2021-04-13

【経産省】LINEの情報管理に不備 利用者の不安は拭えず

対話アプリ大手のLINEは3月中旬、個人情報が利用者に十分な説明がないまま、システム開発を担う中国子会社から一時閲覧できる状態だったと発表した。中国の高度な技術力や人材に頼った形だが、同国は国家情報管理体制を取るだけに、利用者の不安は拭えない。総務省や個人情報保護委員会がLINEに情報管理体制の報告を求める事態となった。

 LINEが国際的にIT事業を展開する上で、アジア広域の人材活用は不可欠。一方で、米国と中国の先端技術分野での覇権争いが激化する中、米中に挟まれた日本で情報保護に関するアピールや対応を誤れば打撃となる可能性がある。

 LINEが中国拠点で同国人社員を活用したのは、IT、AI(人工知能)分野で中国が高度な技術を確立していることが背景にある。投資会社幹部は「AI分野で中国と米国が日本企業を圧倒している」と指摘。
AIを軸にアジア展開を急ぐLINEが中国拠点を活用するのは「グローバル企業としてはやむを得ない」とみる。ただ、中国の政治体制、法では政府が民間企業に情報提供を迫ることが可能とされ、日本では中国拠点などでの情報管理に懸念が強い。

 日本の個人情報保護法は、海外への個人情報移転で利用者の同意を得るよう規定。政府の個人情報保護委は移転先の国名を規約などに記すよう求めている。

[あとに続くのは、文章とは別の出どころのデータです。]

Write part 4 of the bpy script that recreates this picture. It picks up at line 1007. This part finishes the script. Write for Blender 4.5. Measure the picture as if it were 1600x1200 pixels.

 今回の事例では、情報は移転していないものの、中国子会社の専門家に個人情報の閲覧権を付与。利用者向けの規約では「個人データ保護法制を持たない第三国に(個人情報を)移転することがある」などとしつつ、中国と明記していなかった。

 一連の報道などを受け、政府機関や自治体ではLINEの利用を見直す動きが出ている。一方で、「代替可能な国内サービスが育っていない」(経済官庁幹部)ことも事実だ。

 まずは、LINEがデータ管理や活用の範囲を利用者に明確に説明することが不可欠だが、政府や公的セクターも「傍受されて当然のインターネット」(同)をどのように使っていくのかという視点が必要になる。